My oldest child turned fourteen this weekend. We spent the day in the woods. Camping. Amazing. I'm proud of that young woman. She is a joy. I like to hear her laugh. I hope the beauty of the views, the smell of the air, the total experience of this trip into Shenandoah National Park will be used by God to imprint eternity in us all.
I believe it is true. I believe that this Kingdom that God is building is near, inside, all around us. I catch a glimpse, a hint...and it is gone. I hunger for more. And here's where the dilemma appears--here is where it begins to fall apart: I become angry when I miss it, when something distracts from it. It's like smelling delicious food in the air and the wind changes direction and it's gone.
The sensation, the feelings-these are not the measuring rod or the markers. The 'down payment' is the Spirit.
We listened to "Prince Caspian" read by Lynne Redgrave on our drive to the Blue Ridge and back. Amazing. I already fear that Andrew Adamson and WETA will not do this story justice...won't be able to. There'll be a tension and a good story, but the depth, I think will be hard to capture. So, I'm setting my expectations very low.
No one that I've read in my limited browsings captures this idea of the Kingdom come and coming, the idea of redemption and heaven quite like C.S. Lewis, for me at least. He's accessible in that way. I read "The Last Battle" and the doctrinal claim that this life is merely the beginning makes some sense.
Is God THAT good? Is the Gospel that true? That here I sit, musing, thinking my little thoughts, and somehow God is working His perfect will, gonna bring it all together, gonna make it all work out? That in spite of my fears, weakness, pride, vanity, cowardice, hypocrisy, pride, fear, guilt, fear, and fear, something good is gonna come of it? That would be something! I can't wait to see it, but even more, I want to live like it is true. I want to live like it is true. I want to live like it is true.

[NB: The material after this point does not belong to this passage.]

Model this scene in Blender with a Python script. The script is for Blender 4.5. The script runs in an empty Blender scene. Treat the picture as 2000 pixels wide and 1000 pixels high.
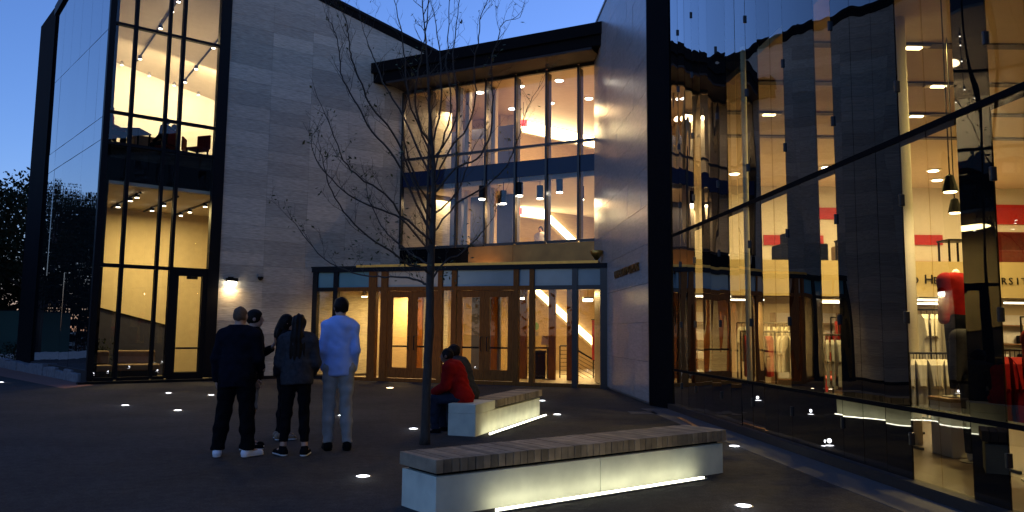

So what does that look like?
How does it work?
How can I be sure I'm right and don't screw it up?
Hah! Much like the change in the wind that takes away the enticing scent, so do opaque 'things' blot out the vision and hope. Constant warring on this front, and the pendulum of emotion swings from deliriously deep and hopeful joy to morose despair. A yawning 'chasm' of doubt, hopelessness, fear, and doubt, and hopelessness. And the station broadcasting the voice of the Accuser comes in loud and clear. HD. Satellite. No static at all (no static at all)....F. M...
Luther. Galatians commentary. "Grace & Peace". Grace is the answer to SIN; peace is God's answer to a noisy conscience.
Watched "Eternal Sunshine of the Spotless Mind". This is an amazing film with a lot to say. Well-filmed with a sort of sci-fi feel, kind of Orwellian. Beautifully tragic. And one of my all-time favorite songs, "Everybody's Got To Learn Sometime" was just perfect. Originally done by the Korgis with a cool sitar part, now covered by Beck, also pretty cool. I recall waking up to this song in the cold of a dark winter morning, not wanting to go to school, snuggled under the covers and just wallowing in the achingly beautiful tune, and the ambiguous lyrics. Oh yeah, you can say just about anything if you're ambiguous. I realize I gravitate to that sort of thing. Ambiguousilosophy.
I'd like to say more about this film, but I need to figure out what I should say first.
Today I bought the Little Girls some cleats and shin guards. And a couple of soccer balls. They're supposed to bring a ball to practice. We had a few nice ones. Then the dog got hold of
'em. They came home and rushed out to do some drills, and kick the balls around. It was great to see them do that.
Reminds me of last week. Philip beat me in one-on-one basketball. It was great. Of course I still have bruises from the hacks, but we won't let that deter from what is clearly the beginning of the end for me. Weak, fearful, guilty, fearful, guilty, weak AND AGING...Next I'll go down in arm wrestling, and then what?!